Remote Perspectives — PSC 2025 Advanced Diploma Graduate Exhibition
Photography Studies College (PSC) proudly announces Remote Perspectives, the Advanced Diploma of Photography graduate exhibition featuring works by PSC students who have studied remotely from across Australia.
Opening at PSC’s South Melbourne campus on 21st November at 6pm, the exhibition celebrates the creativity, resilience, and diversity of six graduating photographers who have completed all their studies as part of PSC’s remote learning program.
Spanning genres as varied as still life, portrait, landscape, architectural and abstraction, and showcasing themes and topics just as broad, the exhibition offers audiences a compelling view of the breadth of contemporary Australian photography.
Remote Perspectives reflects the distinctive voices and unique viewpoints of photographers working from diverse geographical locations, cultural contexts and stylistic interests. From the quiet intensity of intimate portraits to bold explorations of space and form, and from small outback towns to the sweeping plains of Namibia, this exhibition demonstrates how distance can foster vastly different ways of seeing.
The exhibiting artists are Johanna Sierraalta, Louise Hollands, Alison Faigniez, Assunta Russo, Karen Bryant and Jessica Crerar.
Photography Studies College (PSC) is an award-winning tertiary institution specialising in photographic education for over fifty years. Offering a broad range of courses and facilities, the college is a centre of photographic excellence based in South Melbourne.
Exhibition Details
Title: Remote Perspectives
Venue: Photography Studies College, 37–47 Thistlethwaite Street, South Melbourne
Opening Function: 6pm to 8pm Friday 21st November 2025
Exhibition Dates: 21st November until 5 December 2025, weekdays and business hours only.
Remote Perspectives Group Exhibition Includes
Assunta Russo — ‘Garden of Curious Things’
“My work turns unusual produce into bold fashion icons, celebrating their imperfections instead of hiding them. By transforming what’s usually thrown away into runway stars, I explore individuality, beauty and the power of being different. It’s a playful, surreal world where quirks are celebrated and uniqueness steals the show.”
Johanna Sierraalta — ‘Chrysalida - Architecture as memory, symmetry as poetry, photography as interpretation’
“Through photography, I reimagine Sydney’s architecture beyond buildings structures — shifting from recognizable forms to abstractions where symmetry, geometry, and patterns take over. More than documentation, these images are interpretations—poetic studies of transformation. They invite viewers to contemplate architecture for its functional purpose, adding cultural language, aesthetic rhythm, and evolving vision of what our built environment can become. When buildings dissolve into symmetry and patterns, do we see their essence—or our own reflection?”
Alison Faigniez — ‘Shifting Sands’
Using surreal images taken in the deserted Namibian town of Kolmanskop, Alison Faigniez draws attention to the power of nature.
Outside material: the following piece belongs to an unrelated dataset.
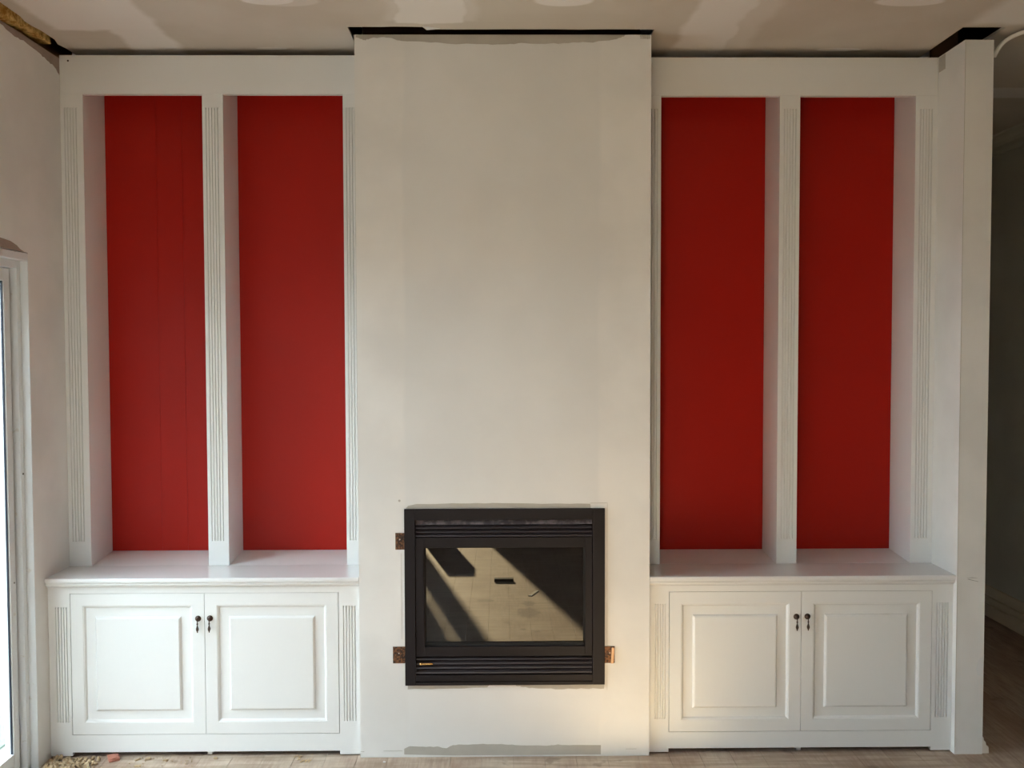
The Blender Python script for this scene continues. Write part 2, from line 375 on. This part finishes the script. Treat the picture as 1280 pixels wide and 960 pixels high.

Her series shows how the moving sand dunes eventually overcome man-made structures and resilient wildlife move in to make new homes.
Louise Hollands — ‘Expression in a Bottle’
“This series explores how photography can transform a simple still life into images that carry the sensibilities of painting. Drawing on both Cubism’s structural exploration and Expressionism’s expressive use of colour and form, the work moves beyond literal depiction to open space for interpretation. For me, it is about allowing the camera to behave more like a brush, turning the act of seeing into the act of creating.”
Karen Bryant — ‘Performative’
“I am drawn to the question of how people interact with our world through intention. How we claim space and express elements of who we are; and why. Lived moments of ordinary everyday life weave layers that shape how we are seen and outwardly display elements of how we ‘place’ ourselves. I am interested in how we ‘speak’ to others. How identity is not static, but continuously performed, witnessed, and reimagined. Enactments of activity often stand as small but powerful statements, providing visual reference points of their identity, where each story deepens our understanding of how the act of being seen becomes an act of empowerment. From this has arisen a series of intimate interviews and photographic explorations; collaborations between individual subjects and photographer.”
Jessica Crerar — ‘Brewed Together’
Brewed Together is a series based in the regional and remote communities of Far North Queensland. Shot on the Atherton Tablelands in Malanda, Yungaburra and Mount Garnet, the series focuses on the isolation in regional and rural communities, and how important small towns are for these small communities to find connection.